• Written task: Take the lines from the top down to and including the one with "s.kind, s.k, s.pos, s.y, s.z, s.size, s.tint" and repeat them exactly. Omit images.

• Provided material:

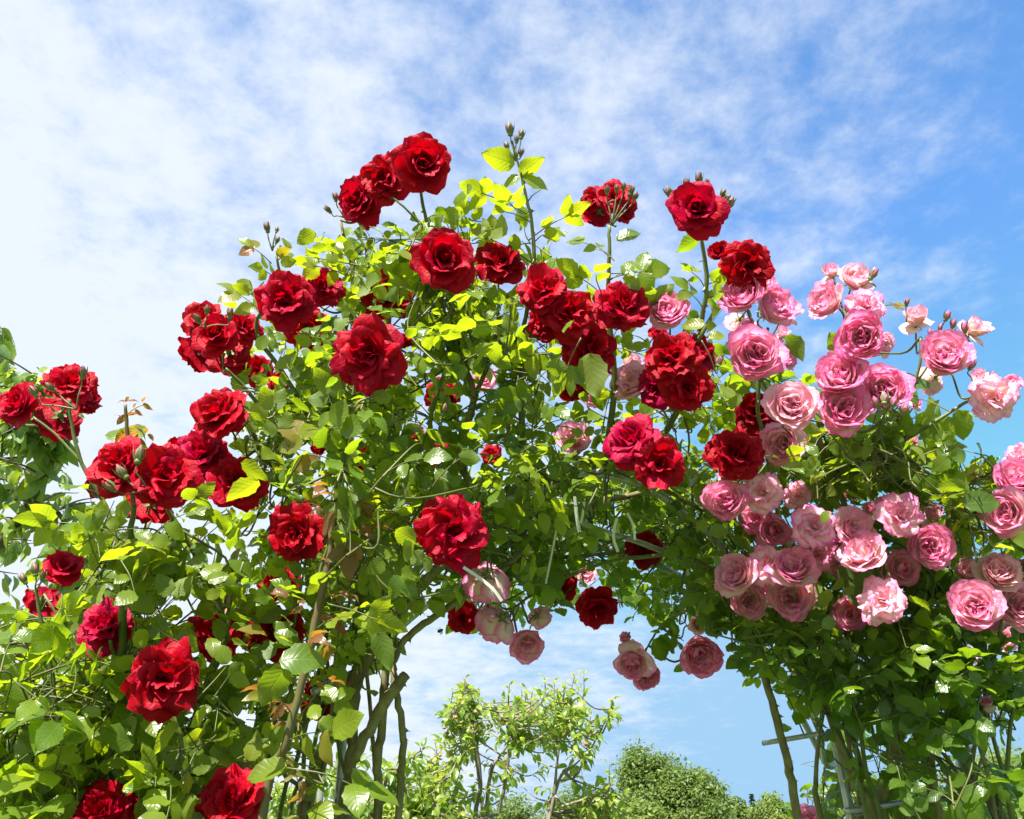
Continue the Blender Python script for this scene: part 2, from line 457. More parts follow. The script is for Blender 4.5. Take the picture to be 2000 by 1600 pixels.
class Leaves:
    """all blades of one plant, as transforms; the largest in view become leaf objects, the rest one mass"""
    def __init__(s):
        s.kind, s.k, s.pos, s.y, s.z, s.size, s.tint = [], [], [], [], [], [], []

    def add(s, kind, pos, ydir, zdir, size, tint):
        y = unit(ydir); z = np.asarray(zdir, float); z = unit(z - y * (z @ y))
        s.kind.append(kind); s.k.append(int(rng.integers(len(BANKS[kind])))); s.pos.append(np.asarray(pos)); s.y.append(y); s.z.append(z)
        s.size.append(size); s.tint.append(float(np.clip(tint, 0.01, 1)))

    def keep(s, mask):
        for a in ('kind', 'k', 'pos', 'y', 'z', 'size', 'tint'):
            L = getattr(s, a); setattr(s, a, [x for x, m in zip(L, mask) if m])

    def centres(s):
        return np.array(s.pos) + np.array(s.y) * np.array(s.size)[:, None] * 0.5

    def build(s, parent, n_single, occl=()):
        if not s.pos: return
        c = s.centres(); q = proj(c)
        W, H, sc = 500, 400, 0.25
        zb = np.full((H, W), 1e9); ib = np.full((H, W), -1)
        items = []
        pos, y, z, size = map(np.array, (s.pos, s.y, s.z, s.size))
        x = np.cross(y, z)
        def pd(vec, d): return np.stack([vec @ CR, -(vec @ CU)], -1) * (FPX / d)[:, None] * sc
        ya, xa = pd(y * size[:, None] * 0.5, q[:, 2]), pd(x * size[:, None] * 0.28, q[:, 2])
        def splat(i, cu, cv, d, a, b):
            ex = abs(a[0]) + abs(b[0]); ey = abs(a[1]) + abs(b[1])
            x0, x1, y0, y1 = int(max(0, cu - ex)), int(min(W - 1, cu + ex + 1)), int(max(0, cv - ey)), int(min(H - 1, cv + ey + 1))
            if x1 < x0 or y1 < y0: return
            gy, gx = np.mgrid[y0:y1 + 1, x0:x1 + 1]
            det = a[0] * b[1] - a[1] * b[0]
            if abs(det) < 0.15: return
            dx, dy = gx - cu, gy - cv
            s1 = (dx * b[1] - dy * b[0]) / det; s2 = (a[0] * dy - a[1] * dx) / det
            mk = (s1 ** 2 + s2 ** 2 < 0.9) & (zb[y0:y1 + 1, x0:x1 + 1] > d)
            zb[y0:y1 + 1, x0:x1 + 1][mk] = d; ib[y0:y1 + 1, x0:x1 + 1][mk] = i
        for i in range(len(pos)):
            if q[i, 2] > 0.1: splat(i, q[i, 0] * sc, q[i, 1] * sc, q[i, 2], ya[i], xa[i])
        for (bu, bv, bd, br) in occl:
            splat(-1, bu * sc, bv * sc, bd, np.array([br * sc, 0]), np.array([0, br * sc]))
        cnt = np.bincount(ib[ib >= 0], minlength=len(pos))
        order = np.argsort(-cnt)
        single = [i for i in order[:n_single] if cnt[i] > 3]
        ss = set(single)
        for i in single:
            o = link("leaf", bank_mesh(s.kind[i], s.k[i]), parent)
            M = Matrix.Identity(4)
            for r_ in range(3):
                M[r_][0], M[r_][1], M[r_][2], M[r_][3] = x[i][r_] * s.size[i], y[i][r_] * s.size[i], z[i][r_] * s.size[i], pos[i][r_]
            o.matrix_local = Matrix.Translation(-Vector(parent.location)) @ M
            o["tint"] = s.tint[i]
        mb = MB()
        for i in range(len(pos)):
            if i in ss: continue
            v, f, uv = BANKS[s.kind[i]][s.k[i]]
            mb.add(pos[i] + (v[:, :1] * x[i] + v[:, 1:2] * y[i] + v[:, 2:] * z[i]) * s.size[i], f, uv, s.tint[i])
        if mb.n:
            me = mb.mesh("foliage", BANK_MAT[s.kind[0]], origin=parent.location)
            tag(link("foliage", me, parent), kind="stuff")

# ------------------------------------------------------------------ ground
mb = MB()
N = 24
gx = np.concatenate([-np.geomspace(900, 3, N // 2), [0], np.geomspace(3, 900, N // 2)])
V = [(a, b, 0.0) for b in gx for a in gx]
n_ = len(gx)
mb.add(V, [(j * n_ + i, j * n_ + i + 1, (j + 1) * n_ + i + 1, (j + 1) * n_ + i) for j in range(n_ - 1) for i in range(n_ - 1)])
tag(link("ground", mb.mesh("ground", M_GRASS)), kind="structure")

# ------------------------------------------------------------------ far trees
def far_tree(name, u, vtop, rpx, d, mat, label, squash=1.0, leaf=0.16, n=7000, seed=0, tints=(0.0, 1.0)):
    r = np.random.default_rng(seed)
    top = P(u, vtop, d)
    rad = rpx / FPX * d
    H = top[2]
    base = np.array([top[0], top[1], 0.0])
    root = empty(name, base)
    # crown built of lobes carried on limbs
    cz = H - rad * 1.15 * squash
    lobes = [(np.array([0, 0, cz]), rad * 0.72)]
    for k in range(64):
        a, e = r.uniform(0, 6.28), r.uniform(-0.9, 1.4)
        rr = rad * r.uniform(0.55, 0.92)
        c = np.array([math.cos(a) * math.cos(e) * rr, math.sin(a) * math.cos(e) * rr, cz + math.sin(e) * rr * 1.15 * squash])
        lobes.append((c, rad * r.uniform(0.12, 0.34)))
    m = MB()
    w_ = np.array([l[1] ** 2 for l in lobes]); w_ /= w_.sum()
    idx = r.choice(len(lobes), n, p=w_)
    dirs = r.normal(size=(n, 3)); dirs /= np.linalg.norm(dirs, axis=1, keepdims=True)
    rr = r.uniform(0.55, 1.0, n) ** 0.5
    rr *= 1 + 0.30 * r.normal(size=n)
    C = np.array([lobes[i][0] for i in idx]) + dirs * (np.array([lobes[i][1] for i in idx]) * rr)[:, None]
    nn = dirs * 0.7 + r.normal(size=(n, 3)) * 0.6 + np.array([0, 0, 0.5])
    nn /= np.linalg.norm(nn, axis=1, keepdims=True)
    a = np.cross(nn, r.normal(size=(n, 3))); a /= np.linalg.norm(a, axis=1, keepdims=True)
    b = np.cross(nn, a)
    s_ = leaf * r.uniform(0.6, 1.4, n)[:, None]
    quad = np.stack([C - a * s_, C - b * s_ * 0.45 + nn * s_ * 0.1, C + a * s_, C + b * s_ * 0.45], 1).reshape(-1, 3)
    lobet = r.uniform(*tints, len(lobes))
    tint = np.clip(lobet[idx] * 0.6 + 0.4 * r.uniform(*tints, n), 0.01, 1)
    m.v.append(quad); m.uv.append(np.zeros((4 * n, 2))); m.t.append(np.repeat(tint, 4)); m.n = 4 * n
    m.f = [(4 * i, 4 * i + 1, 4 * i + 2, 4 * i + 3) for i in range(n)]
    tag(link("crown", m.mesh("crown", mat, smooth=False), root), kind="stuff")
    m = MB()
    tube(m, catmull([(0, 0, -0.2), (rad * 0.03, 0, cz * 0.5), (0, 0, cz), (0.0, 0, cz + rad * 0.6)]), [rad * 0.13, rad * 0.09, rad * 0.02], 9, 0.05)
    for c, lr in lobes[1:14]:
        tube(m, catmull([(0, 0, cz - rad * 0.7), (c * np.array([0.5, 0.5, 0]) + np.array([0, 0, (cz - rad * 0.7) * 0.4 + c[2] * 0.6])), c]), [rad * 0.05, rad * 0.012], 5, 0.05)
    link("trunk", m.mesh("trunk", M_DARKBARK), root)
    tag(root, label, "tree", "far trees along the horizon")
    return root

far_tree("broadleaf_tree", 1262, 1468, 88, 46, M_OAK, "tallest rounded green tree in the far wood seen through the rose arch", seed=1, n=18000, leaf=0.108)
far_tree("broadleaf_tree", 1352, 1498, 72, 44, M_OAK, "green tree with a sloping shoulder, just beside the tallest far tree", seed=2, n=14000, leaf=0.101, tints=(0.2, 1.0))
far_tree("broadleaf_tree", 1128, 1532, 80, 52, M_OAK, "low dark green far tree directly behind the pear tree", seed=3, n=12000, leaf=0.115, tints=(0.0, 0.7))
far_tree("broadleaf_tree", 1418, 1556, 45, 60, M_OAK, "small far tree in the gap before the dark spruce", seed=4, n=3500, leaf=0.17)
far_tree("pale_tree", 1508, 1556, 52, 48, M_LIME, "pale yellow-green far tree right of the dark spruce", seed=5, n=10000, leaf=0.101)
far_tree("broadleaf_tree", 1000, 1560, 90, 55, M_OAK, "dim green far tree seen between the stems of the pear tree", seed=6, n=10000, leaf=0.122, tints=(0.1, 0.8))
far_tree("pale_tree", 1700, 1500, 120, 30, M_LIME, "sunlit yellow-green tree behind the bare canes of the pink rose", seed=7, n=16000, leaf=0.079)
far_tree("pale_tree", 1930, 1450, 130, 32, M_LIME, "sunlit yellow-green tree at the frame edge behind the pink rose", seed=8, n=16000, leaf=0.079)
far_tree("pale_tree", 1250, 1570, 60, 24, M_LIME, "low light green tree in front of the tallest far tree", seed=9, n=4500, leaf=0.08)

def spruce(u, vtop, d, label):
    top = P(u, vtop, d); H = top[2]
    root = empty("spruce_tree", (top[0], top[1], 0))
    r = np.random.default_rng(9)
    m = MB(); tube(m, [(0, 0, -0.2), (0, 0, H * 0.5), (0, 0, H)], [0.22, 0.12, 0.01], 7)
    link("trunk", m.mesh("trunk", M_DARKBARK), root)
    m = MB()
    for zf in np.linspace(0.25, 0.995, 70):
        k = int(5 + 9 * (1 - zf))
        for j in range(k):
            a = r.uniform(0, 6.28); L = (1 - zf) * H * 0.26 * r.uniform(0.75, 1.2) + 0.12
            o_ = np.array([math.cos(a), math.sin(a), 0]); s_ = np.array([-o_[1], o_[0], 0])
            b = np.array([0, 0, zf * H])
            for q in np.linspace(0.15, 1, 5):
                c = b + o_ * L * q - np.array([0, 0, L * 0.35 * q * q])
                wd = 0.10 + 0.12 * L * (1.1 - q)
                m.add([c - s_ * wd - np.array([0, 0, wd * 0.6]), c - o_ * wd * 0.7, c + s_ * wd - np.array([0, 0, wd * 0.6]), c + o_ * wd], [(0, 1, 2, 3)], None, r.uniform(0.05, 1))
    tag(link("crown", m.mesh("crown", M_SPRUCE, smooth=False), root), kind="stuff")
    tag(root, label, "spruce", "far trees along the horizon")
spruce(1467, 1549, 70, "tiny dark pointed spruce tip above the far trees")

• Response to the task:
Continue the Blender Python script for this scene: part 2, from line 457. More parts follow. The script is for Blender 4.5. Take the picture to be 2000 by 1600 pixels.
class Leaves:
    """all blades of one plant, as transforms; the largest in view become leaf objects, the rest one mass"""
    def __init__(s):
        s.kind, s.k, s.pos, s.y, s.z, s.size, s.tint = [], [], [], [], [], [], []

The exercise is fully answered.